Cada vez está siendo más común escuchar de criterios ambientales, sociales y de gobernanza, los ESG, y lo importante que está siendo para la gestión empresarial. De hecho, abundan los rankings y estudios respecto a cuáles son las empresas y compañías más responsables en Chile y el mundo. Sin embargo, en la gestión ESG, la “S” de social es una dimensión donde estos progresos son menos reconocibles y hay menos claridad de cómo abordar y medir.
Lo poco alentador es que, hasta ahora, muchas empresas han decidido dejarlos al margen o avanzar sólo de manera parcial con políticas y declaraciones que les permiten cumplir con lo mínimo y reportarlo en sus memorias, pero que realmente no habilitan espacios de cambio ni compromisos en la forma de hacer las cosas.
¿Por qué la “S” ha sido la más ignorada en esta historia? Primero, porque la dimensión social dice relación, en buena parte, con Derechos Humanos, y este es un concepto que ha costado integrar y que genera -sin duda alguna- mucha resistencia en un cierto grupo de empresas. ¿Por qué la empresa debe tener un rol en los temas de derechos humanos? ¿No es ese el rol de los Estados? Es una pregunta que muchos ejecutivos y directores válidamente se hacen, y ante la que hasta hoy no saben bien cómo responder.
En segundo lugar, porque cualquier intento realmente serio para abordar las dimensiones sociales del ESG requiere llevar adelante un proceso de debida diligencia, donde la empresa tendrá que abrir espacios formales de escucha con sus diferentes públicos de interés, que permitan identificar detalladamente todos los impactos de la operación de una compañía, para luego definir acciones que permitan gestionarlos. Esos procesos son incómodos y hasta dolorosos, pero suelen convertirse no solo en una fuente de aprendizaje, sino también en un motor que moviliza a las organizaciones a avanzar y a tomar compromisos públicos que luego deben ser materializados.

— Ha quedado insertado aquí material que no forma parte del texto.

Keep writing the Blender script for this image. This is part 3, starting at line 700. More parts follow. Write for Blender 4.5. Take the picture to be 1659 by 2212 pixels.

Y tercero porque los abordajes de los temas sociales aún carecen de suficiente valor estratégico para algunas compañías, y no son vistos como iniciativas que tienen impacto directo en el negocio. Esto porque aún son más difíciles de cuantificar y sus resultados suelen verse a más largo plazo.
¿Cómo generar entonces al interior de las compañías una mayor conciencia, convicción y compromiso con las dimensiones sociales de sus estrategias de sostenibilidad? Un impulsor o motor de los cambios provendrá probablemente del marco normativo.
Hoy por primera vez las empresas enfrentan regulaciones que establecen un piso que ya no es opcional: la transparencia. Al Pacto Mundial de la ONU en 2010 que conectó los derechos humanos con la empresa se suman en el caso de Chile, la nueva norma 461 que introdujo la Comisión para el Mercado Financiero (CMF) para que las entidades fiscalizadas y supervisadas por la CMF, reporten las políticas, prácticas y metas adoptadas en materia medioambiental, social y de gobernanza (ESG).
Ello demanda ciertamente el convencimiento del gobierno corporativo. Sin un directorio y una administración alineada, que destine presupuesto y asuma compromisos claros, no será viable movernos desde programas sociales que actúan como meros testimonios hacia iniciativas realmente estratégicas. Esa convicción debe ser aún mayor cuando la mirada ESG vuelve a ser cuestionada con mucho ímpetu, en Estados Unidos y también en Chile, por aquellos que persisten en ver los retornos a los accionistas como la única función y fuente de legitimidad de las empresas.
Estamos ante la oportunidad de actuar de manera sistémica y alinearnos con las crecientes expectativas que los ciudadanos tienen del sector privado, del cual comienzan a demandar -en un escenario de crisis climática y fragilidad social- que se transforme en un genuino agente de cambio. Para que ello ocurra, la “S” de ESG no puede seguir siendo la variable olvidada de las empresas.